Depth of Grief Revealed

article published April 11, 2014 in the Chapel Hill Herald

Earlier this year I was startled to find myself grieving for my mother on her March birthday and I knew her death date was almost exactly a month away. “It’s been four years since she died, why am I still grieving?” I asked myself.

 

I saw more objectively the depth of grief listening to Helen MacDonald read her memoir, H is For Hawk (Blackstone, 9 CDs, 11 hours). Helen MacDonald’s father died suddenly. Immediately MacDonald was plunged into a consuming, enflamed grief that convinced her “if you put me on a bed or a chair, I’d burn right through.”

 

 

This grief turns into a kind of madness that was “quiet and very, very dangerous. It was a madness designed to keep me sane. My mind struggled to build across the gap to make a new and inhabitable world.” As MacDonald reads, her phrasing is full of stops, as if she’s pausing to let you feel the effect, digest the intensity of the elegant, eloquent words she chooses to describe her pain.

 

MacDonald had an urge to “taxomomize the process, order it and make it sensible but soon found herself dreaming constantly of hawks, specifically goshawks. With lyricism that balances her stark feelings, she remembers working in a bird of prey center, seeing a huge old female goshawk, her feathers in a “meringue of aggression and fear..her feet gnarled and dusty, her eyes a deep fiery orange.” She was “beautiful like a granite cliff, or a thunder cloud…wild, spooky, reptilian.”

 

MacDonald, who was drawn to birds of prey as a child, sets about attaining and training a young female named Mabel. At the same time she reads “The Goshawk” by T.H. White, best known for his Arthurian novels. MacDonald is drawn into White’s 1951 account of his disastrous attempts of raising a goshawk. Her hawing and reading become tangled in her grief.

 

Amid the poetic writing, MacDonald covers a lot of ground — the history of and gender bias in hawking, White’s painful life and her struggles with depression. She merges fresh hurt with enough distance to write evocatively about its power.
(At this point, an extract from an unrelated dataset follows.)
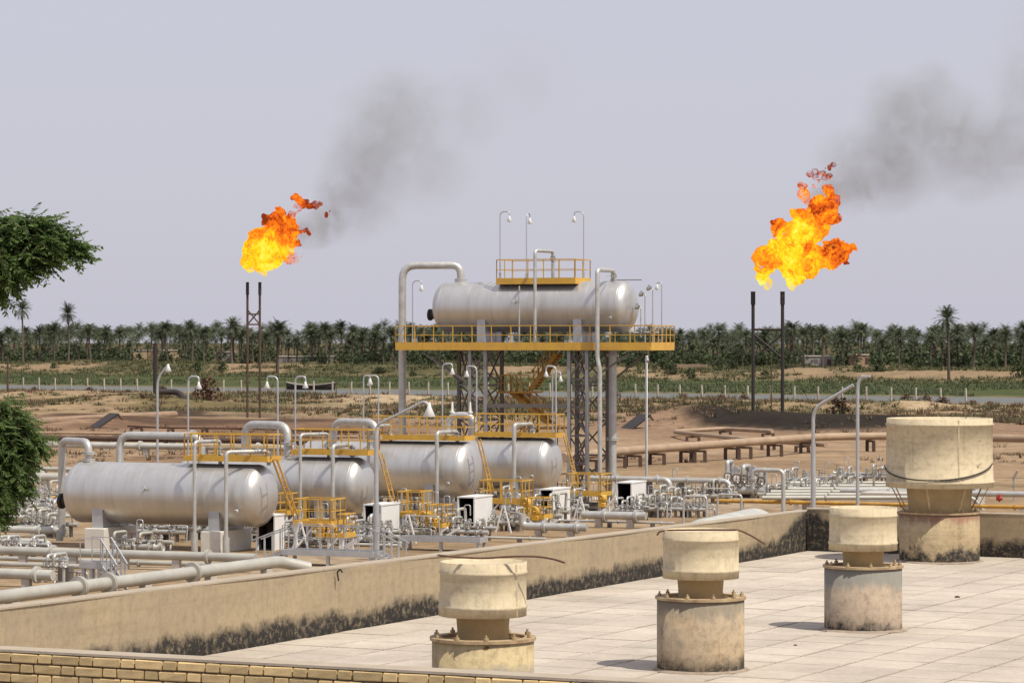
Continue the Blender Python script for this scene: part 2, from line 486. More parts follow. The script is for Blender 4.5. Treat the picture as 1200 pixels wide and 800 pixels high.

MacDonald’s stress is great as she trains her hawk to fly and when it finally does, she views this “with the narcissism of the bereaved” believing the flight linked to her healing. She describes how hawking became an addiction as it opens herself up to “luck and you cannot control the outcome…that little space of irresolution is a strange place to be. You feel safe because you are entirely at the world’s mercy….and so you run towards the little shots of fate where the world turns.” Until she believes she’s flown to a place “from which I didn’t ever want to return.”

 

But return MacDonald does. She remembers her father without sharp pain, sees that Mabel is as much a real hawk as a symbol, and realizes that “The world is full of signs and wonders that come and go and if you are lucky you might be alive to see them.”

 

2 thoughts on “Depth of Grief Revealed

  1. Diane Judge on said:

    Your opening line struck home with me. I wondered if my sadness would ever go away. What I’ve discovered to my relief is that time has eased my pain a lot. There’s no rhyme or reason to grief’s little sneak attacks, though. They don’t come on birthdays or death days, but they happen. But after almost 8 years, what happens most is a smile of a memory and the warmth that accompanies it. Happy memories happen far more often than pangs of grief. In that I can relate to Helen MacDonald.